Bill Morrison, known for his ability to create sensitive, poetic found footage images, has produced an unique film. And not only because of the formula – Dawson City: Frozen Time is a picture composed almost exclusively of archival materials from the beginning of the 20th century, miraculously unearthed in Dawson (by the famous, associated with gold fever, Klondike River in Canada): old movies, as well as photographs and newspaper clippings – but also because of the topic: the new replacing the old, or brutal effects of the upcoming decisive steps of modernity.
The artist has put together the history of cinema and the last bumps of gold fever, efficiently capturing the moment of the birth of modern capitalism. So we will see, for example, the displacement of the remains of indigenous peoples and the appropriation of their land, the destruction of natural fisheries, mindless exploitation of underground deposits, great migrations caused by the delusion of rapid profit and wild business, which sometimes resorted to criminal methods (intentional arson, literal removal of competition, devastation and subsequent reconstruction – what only matter is where the profit lies). We will also learn, among other things, that Donald Trump’s ancestor, Fred Trump, built a family fortune by running a brothel.
All this is presented by Morrison kind of involuntarily. At first glance, it seems that more important in this slowly narrated movie is a story from the order of the history of cinema and a reconstruction of finding reels of old films from the early twentieth century and how it happened that these reels survived being buried underground for several decades (they were found in 1978). Among them, for example, were the only currently existing copies of some D.W. Griffith’s or Tod Browning’s movies. It is also worth adding that it is estimated that about 75% of all films ever shot on the nitrocellulose[1] film base were destroyed, so the find was priceless.
Telling the story of the cinema evolution at the turn of the century – from the Lumière Brothers, Thomas Edison, through the dangerously flammable tape used by the creators of silent cinema, to the invention of sound in film – the American documentary filmmaker also shows that cinema was an integral part of changes associated with modernity. Not only as one of the most important inventions of the era, but also as a silent observer unaware of its role as an archivist, and besides – in a sense – a victim of the same changes from which it evolved.
Efficiently selected and combined images make up a visual narrative and gain an extraordinary property. They are a narrative commentary, but also a testimony of those times. These are the faces of ordinary and extraordinary people, amateur and professional materials. One can see how many people, including many famous actors and businessmen of the time, have passed through Dawson. Fragments of these films have something magical inside them, a spark frozen in lifetime. There is something very disturbing about them, as if the characters one can see wanted to come out of the screen. As if they wanted to regain their lost lives. As if they wanted to take revenge for all those destroyed copies (many, as Morrison teaches us, were destroyed intentionally by owners, businessmen, entrepreneurs, for whom, with the appearance of sound, silent cinema began to lose any value).
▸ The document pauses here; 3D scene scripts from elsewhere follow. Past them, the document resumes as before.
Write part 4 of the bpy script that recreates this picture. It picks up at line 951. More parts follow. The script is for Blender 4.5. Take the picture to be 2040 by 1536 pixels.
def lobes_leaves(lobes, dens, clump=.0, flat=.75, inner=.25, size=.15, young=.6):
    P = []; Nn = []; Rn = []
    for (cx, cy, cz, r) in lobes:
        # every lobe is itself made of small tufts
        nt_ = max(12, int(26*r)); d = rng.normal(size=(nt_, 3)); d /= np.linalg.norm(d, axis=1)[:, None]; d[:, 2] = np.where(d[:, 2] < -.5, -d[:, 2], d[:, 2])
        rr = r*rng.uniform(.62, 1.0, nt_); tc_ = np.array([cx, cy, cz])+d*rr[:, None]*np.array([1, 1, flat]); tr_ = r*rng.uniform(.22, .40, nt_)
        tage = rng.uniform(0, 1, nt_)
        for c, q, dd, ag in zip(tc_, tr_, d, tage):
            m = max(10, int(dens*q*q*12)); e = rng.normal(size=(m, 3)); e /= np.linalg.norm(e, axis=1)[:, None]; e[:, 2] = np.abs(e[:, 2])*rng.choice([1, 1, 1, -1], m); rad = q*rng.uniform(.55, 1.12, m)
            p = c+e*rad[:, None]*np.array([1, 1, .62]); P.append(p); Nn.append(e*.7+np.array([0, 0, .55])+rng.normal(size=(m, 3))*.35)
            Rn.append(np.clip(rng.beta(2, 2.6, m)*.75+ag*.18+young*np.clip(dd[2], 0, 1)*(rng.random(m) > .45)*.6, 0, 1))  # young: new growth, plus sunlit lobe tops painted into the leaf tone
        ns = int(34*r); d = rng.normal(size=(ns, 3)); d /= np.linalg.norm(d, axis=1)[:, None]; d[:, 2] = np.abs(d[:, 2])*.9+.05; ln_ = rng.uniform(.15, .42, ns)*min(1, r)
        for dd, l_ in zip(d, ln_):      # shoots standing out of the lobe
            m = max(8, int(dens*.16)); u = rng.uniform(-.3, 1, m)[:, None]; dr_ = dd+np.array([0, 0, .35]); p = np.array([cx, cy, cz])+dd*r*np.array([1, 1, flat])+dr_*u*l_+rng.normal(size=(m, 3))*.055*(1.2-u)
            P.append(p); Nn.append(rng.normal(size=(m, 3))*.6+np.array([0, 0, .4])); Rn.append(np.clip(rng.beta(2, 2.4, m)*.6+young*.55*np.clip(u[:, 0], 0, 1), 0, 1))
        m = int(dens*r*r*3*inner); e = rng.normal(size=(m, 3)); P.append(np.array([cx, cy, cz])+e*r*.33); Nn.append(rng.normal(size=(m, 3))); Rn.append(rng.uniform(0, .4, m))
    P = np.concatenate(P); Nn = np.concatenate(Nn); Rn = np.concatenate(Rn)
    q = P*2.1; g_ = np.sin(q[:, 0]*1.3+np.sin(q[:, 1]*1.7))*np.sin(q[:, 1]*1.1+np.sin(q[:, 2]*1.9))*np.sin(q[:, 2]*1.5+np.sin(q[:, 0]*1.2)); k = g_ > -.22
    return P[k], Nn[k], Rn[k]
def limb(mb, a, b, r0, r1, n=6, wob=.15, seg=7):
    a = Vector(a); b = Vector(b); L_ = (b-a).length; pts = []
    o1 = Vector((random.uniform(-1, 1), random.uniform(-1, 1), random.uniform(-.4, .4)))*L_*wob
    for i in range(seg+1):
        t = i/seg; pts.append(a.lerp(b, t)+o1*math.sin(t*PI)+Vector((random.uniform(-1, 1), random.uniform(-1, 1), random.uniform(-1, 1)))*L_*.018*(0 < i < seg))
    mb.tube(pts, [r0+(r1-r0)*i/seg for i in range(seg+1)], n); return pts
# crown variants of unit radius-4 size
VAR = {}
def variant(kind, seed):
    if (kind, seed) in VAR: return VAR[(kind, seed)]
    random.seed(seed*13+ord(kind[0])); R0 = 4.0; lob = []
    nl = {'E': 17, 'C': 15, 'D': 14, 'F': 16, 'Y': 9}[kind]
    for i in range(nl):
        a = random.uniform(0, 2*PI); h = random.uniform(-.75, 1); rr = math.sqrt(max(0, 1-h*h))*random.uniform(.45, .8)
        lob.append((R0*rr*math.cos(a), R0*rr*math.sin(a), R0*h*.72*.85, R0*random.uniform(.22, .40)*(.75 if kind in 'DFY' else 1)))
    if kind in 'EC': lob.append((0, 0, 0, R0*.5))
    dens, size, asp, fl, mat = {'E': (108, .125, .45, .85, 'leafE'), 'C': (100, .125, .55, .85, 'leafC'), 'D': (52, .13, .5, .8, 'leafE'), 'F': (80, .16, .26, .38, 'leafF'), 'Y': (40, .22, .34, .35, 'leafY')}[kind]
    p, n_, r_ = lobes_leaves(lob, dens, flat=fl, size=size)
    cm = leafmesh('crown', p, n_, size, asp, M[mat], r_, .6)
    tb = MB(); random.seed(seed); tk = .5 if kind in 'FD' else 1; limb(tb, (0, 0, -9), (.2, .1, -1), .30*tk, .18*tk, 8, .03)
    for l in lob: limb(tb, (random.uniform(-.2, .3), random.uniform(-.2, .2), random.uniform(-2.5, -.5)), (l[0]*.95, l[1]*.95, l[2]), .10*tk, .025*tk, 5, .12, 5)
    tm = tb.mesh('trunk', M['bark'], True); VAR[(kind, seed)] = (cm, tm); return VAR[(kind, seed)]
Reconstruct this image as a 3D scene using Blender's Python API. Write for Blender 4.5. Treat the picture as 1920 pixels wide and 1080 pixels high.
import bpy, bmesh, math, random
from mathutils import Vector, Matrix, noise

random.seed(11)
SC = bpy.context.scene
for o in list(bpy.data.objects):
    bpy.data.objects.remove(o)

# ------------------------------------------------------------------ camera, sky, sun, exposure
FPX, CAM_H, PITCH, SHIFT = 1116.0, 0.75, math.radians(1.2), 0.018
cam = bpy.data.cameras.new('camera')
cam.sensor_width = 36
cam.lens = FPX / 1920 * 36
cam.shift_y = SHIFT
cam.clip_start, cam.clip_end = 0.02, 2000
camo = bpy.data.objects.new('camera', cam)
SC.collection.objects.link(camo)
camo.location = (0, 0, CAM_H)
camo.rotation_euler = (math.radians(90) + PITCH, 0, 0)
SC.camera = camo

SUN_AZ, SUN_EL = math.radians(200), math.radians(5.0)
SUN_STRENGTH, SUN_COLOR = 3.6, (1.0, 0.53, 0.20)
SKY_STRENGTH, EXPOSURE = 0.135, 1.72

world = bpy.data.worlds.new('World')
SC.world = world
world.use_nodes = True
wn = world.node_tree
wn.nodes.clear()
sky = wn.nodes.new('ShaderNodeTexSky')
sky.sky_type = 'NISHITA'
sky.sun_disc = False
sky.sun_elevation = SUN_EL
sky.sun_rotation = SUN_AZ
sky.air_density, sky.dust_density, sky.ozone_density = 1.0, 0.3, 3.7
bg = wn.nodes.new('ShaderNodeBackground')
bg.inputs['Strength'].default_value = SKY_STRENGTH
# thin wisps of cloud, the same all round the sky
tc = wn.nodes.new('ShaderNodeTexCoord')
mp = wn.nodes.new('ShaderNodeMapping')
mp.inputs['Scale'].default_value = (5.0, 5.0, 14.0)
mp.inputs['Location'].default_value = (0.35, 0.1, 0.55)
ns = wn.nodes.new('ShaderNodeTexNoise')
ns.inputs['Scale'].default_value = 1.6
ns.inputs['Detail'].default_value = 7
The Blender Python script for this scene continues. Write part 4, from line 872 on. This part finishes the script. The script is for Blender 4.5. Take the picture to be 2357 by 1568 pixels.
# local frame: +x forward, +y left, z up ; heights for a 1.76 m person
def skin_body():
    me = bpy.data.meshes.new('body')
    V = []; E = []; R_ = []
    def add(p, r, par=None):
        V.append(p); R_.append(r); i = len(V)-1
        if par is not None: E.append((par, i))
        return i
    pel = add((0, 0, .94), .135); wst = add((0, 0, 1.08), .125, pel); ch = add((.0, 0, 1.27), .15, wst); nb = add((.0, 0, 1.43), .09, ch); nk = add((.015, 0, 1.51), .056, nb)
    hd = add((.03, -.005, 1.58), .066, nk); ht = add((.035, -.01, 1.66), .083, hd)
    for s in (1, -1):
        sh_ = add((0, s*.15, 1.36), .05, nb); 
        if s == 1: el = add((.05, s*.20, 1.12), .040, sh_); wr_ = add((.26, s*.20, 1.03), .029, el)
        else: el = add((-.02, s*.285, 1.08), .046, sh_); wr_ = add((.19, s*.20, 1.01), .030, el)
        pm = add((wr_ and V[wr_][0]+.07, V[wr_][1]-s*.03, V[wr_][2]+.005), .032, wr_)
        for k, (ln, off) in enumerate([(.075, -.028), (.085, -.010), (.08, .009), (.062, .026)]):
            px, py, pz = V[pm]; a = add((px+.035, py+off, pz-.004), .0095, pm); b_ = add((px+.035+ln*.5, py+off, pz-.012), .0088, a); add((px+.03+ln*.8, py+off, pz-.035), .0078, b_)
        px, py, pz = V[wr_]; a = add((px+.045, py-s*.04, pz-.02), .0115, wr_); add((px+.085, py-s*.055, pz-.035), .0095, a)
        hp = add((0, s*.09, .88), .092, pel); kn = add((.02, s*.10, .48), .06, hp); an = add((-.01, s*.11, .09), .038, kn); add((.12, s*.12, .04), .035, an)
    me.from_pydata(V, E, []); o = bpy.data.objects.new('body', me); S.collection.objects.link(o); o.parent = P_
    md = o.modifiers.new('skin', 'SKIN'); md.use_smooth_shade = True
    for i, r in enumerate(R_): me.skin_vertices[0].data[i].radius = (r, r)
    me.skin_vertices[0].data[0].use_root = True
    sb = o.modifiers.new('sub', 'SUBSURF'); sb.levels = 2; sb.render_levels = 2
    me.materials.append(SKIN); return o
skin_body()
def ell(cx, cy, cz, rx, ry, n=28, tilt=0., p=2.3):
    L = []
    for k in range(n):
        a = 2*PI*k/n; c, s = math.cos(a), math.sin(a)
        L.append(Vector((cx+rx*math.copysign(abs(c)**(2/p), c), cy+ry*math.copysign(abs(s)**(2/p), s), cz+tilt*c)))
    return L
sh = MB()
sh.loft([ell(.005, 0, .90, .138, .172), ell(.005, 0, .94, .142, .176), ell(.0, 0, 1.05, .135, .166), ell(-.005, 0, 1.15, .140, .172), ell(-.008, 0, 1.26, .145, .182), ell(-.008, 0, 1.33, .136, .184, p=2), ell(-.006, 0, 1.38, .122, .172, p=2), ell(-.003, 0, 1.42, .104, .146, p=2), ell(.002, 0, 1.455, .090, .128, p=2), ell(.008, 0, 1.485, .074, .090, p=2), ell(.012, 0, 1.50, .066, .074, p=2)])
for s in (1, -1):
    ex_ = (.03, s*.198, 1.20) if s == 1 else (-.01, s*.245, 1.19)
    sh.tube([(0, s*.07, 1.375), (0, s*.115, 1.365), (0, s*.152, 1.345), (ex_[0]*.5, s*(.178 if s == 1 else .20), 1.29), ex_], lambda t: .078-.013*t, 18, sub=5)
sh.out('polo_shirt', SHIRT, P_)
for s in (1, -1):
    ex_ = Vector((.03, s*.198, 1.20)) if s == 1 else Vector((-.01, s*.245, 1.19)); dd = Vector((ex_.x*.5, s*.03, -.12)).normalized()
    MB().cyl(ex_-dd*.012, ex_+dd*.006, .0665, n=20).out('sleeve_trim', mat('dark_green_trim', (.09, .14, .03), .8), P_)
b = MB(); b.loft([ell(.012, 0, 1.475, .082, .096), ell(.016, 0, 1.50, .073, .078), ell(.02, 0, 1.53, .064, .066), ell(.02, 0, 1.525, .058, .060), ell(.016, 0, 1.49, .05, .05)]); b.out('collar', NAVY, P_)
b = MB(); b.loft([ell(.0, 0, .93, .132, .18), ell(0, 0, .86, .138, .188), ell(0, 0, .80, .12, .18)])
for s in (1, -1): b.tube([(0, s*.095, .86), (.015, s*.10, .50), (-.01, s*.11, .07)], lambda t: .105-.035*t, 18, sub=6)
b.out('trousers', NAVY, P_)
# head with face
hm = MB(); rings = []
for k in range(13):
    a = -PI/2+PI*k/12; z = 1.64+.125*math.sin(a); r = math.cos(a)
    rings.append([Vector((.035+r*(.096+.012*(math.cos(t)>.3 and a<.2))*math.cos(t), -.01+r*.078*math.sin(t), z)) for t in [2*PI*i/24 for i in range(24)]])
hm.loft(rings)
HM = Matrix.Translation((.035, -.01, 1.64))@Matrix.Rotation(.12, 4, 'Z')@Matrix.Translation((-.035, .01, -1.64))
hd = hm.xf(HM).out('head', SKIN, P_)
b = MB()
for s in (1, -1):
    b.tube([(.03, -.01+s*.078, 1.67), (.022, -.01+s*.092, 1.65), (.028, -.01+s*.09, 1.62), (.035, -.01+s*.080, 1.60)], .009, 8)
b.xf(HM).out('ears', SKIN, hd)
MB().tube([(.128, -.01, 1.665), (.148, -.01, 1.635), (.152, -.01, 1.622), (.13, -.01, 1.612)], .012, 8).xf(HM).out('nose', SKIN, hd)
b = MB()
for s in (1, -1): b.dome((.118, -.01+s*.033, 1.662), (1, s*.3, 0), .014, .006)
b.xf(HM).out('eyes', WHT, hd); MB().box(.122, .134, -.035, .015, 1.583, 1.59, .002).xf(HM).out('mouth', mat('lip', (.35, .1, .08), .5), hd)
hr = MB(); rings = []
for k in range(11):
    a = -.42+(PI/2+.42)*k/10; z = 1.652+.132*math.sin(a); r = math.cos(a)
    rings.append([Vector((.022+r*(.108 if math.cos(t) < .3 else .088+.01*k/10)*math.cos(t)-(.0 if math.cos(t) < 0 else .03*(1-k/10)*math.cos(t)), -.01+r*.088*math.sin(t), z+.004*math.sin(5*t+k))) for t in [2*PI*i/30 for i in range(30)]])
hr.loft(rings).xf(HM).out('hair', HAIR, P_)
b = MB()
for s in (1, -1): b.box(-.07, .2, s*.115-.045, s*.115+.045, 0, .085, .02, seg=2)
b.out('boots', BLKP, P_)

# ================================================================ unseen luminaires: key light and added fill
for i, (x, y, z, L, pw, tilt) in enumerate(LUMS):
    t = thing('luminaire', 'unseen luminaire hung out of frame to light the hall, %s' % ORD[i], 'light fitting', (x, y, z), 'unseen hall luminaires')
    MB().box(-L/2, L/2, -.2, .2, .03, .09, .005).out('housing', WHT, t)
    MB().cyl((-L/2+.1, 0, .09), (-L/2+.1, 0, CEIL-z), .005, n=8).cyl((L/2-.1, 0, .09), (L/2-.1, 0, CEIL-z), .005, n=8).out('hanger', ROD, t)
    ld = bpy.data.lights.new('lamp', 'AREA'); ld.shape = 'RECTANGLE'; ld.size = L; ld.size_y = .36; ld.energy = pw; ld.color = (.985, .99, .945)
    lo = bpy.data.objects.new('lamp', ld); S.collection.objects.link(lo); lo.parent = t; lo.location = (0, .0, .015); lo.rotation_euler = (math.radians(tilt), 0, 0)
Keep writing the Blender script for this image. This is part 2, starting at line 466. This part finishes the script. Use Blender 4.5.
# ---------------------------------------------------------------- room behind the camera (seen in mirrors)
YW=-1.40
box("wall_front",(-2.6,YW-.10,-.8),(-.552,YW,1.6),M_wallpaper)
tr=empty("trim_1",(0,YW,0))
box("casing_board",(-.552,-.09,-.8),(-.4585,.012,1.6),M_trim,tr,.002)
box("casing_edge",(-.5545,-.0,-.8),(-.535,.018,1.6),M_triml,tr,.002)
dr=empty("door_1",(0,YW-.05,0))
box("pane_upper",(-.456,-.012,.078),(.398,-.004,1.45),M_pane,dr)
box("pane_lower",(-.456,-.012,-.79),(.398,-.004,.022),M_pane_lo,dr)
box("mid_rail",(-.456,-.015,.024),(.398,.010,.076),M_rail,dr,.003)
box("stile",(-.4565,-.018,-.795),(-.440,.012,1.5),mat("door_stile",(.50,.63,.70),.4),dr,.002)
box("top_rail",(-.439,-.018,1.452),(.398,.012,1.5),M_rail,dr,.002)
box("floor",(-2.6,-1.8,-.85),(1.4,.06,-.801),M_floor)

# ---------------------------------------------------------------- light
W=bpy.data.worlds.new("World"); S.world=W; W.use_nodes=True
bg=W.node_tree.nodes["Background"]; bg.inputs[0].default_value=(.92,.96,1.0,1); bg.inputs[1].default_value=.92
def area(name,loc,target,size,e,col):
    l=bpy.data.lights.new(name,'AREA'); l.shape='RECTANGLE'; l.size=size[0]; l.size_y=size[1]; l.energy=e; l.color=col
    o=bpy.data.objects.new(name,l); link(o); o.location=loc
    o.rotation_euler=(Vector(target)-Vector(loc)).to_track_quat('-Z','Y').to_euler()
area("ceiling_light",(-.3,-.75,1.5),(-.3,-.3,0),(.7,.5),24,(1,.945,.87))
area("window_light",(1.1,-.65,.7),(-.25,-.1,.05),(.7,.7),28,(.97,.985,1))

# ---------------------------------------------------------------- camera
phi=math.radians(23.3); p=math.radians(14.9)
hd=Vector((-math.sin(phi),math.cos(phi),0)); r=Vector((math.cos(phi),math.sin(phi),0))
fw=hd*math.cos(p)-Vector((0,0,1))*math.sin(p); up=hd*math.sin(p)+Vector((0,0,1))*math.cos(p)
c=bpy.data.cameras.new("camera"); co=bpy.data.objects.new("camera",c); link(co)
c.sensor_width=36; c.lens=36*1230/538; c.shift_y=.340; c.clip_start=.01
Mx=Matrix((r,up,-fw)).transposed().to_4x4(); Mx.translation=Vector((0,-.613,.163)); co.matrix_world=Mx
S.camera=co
Perhaps this impression is caused by the structural dimension of many Dawson’s movies. They are battered, indistinct, blurred, incomplete. Here, we do not recognize the object held by the figure, elsewhere the movement will seem strange to us, with odd jumps, unevenness, etc. As if something really wanted to get out of the picture. Perhaps it is due to the creator who consciously built a film with structural elements (i.e. showing the viewer fragments of the tape, filming process, etc.) and was able to depict the extraordinary vitality of the old cinema (let’s remember the legend of viewers fleeing from the train during the first, historical, admission paid cinema show of Lumière Brothers’ The Arrival of a Train at La Ciotat Station in 1896) is an impression of movement that has delighted the whole world for the first time over a century ago. Or is it the magical effect of these miraculously survived Dawson’s films?
Dawson
City: Frozen Time was also adorned with the remarkably
atmospheric music of Alex Somers (who also created music for Captain Fantastic, and songs for Black Mirror series). Dawson City is a charismatic, nostalgic
journey to the roots of cinema and the birth of modernity. It is a memento and
a reminder that a learning based on the errors of the past (wild capitalism) is
the most difficult of the arts.
[1] Tapes of this type were highly flammable due to the fact that this material does not need oxygen for combustion, and were completely withdrawn from use in the 1950s.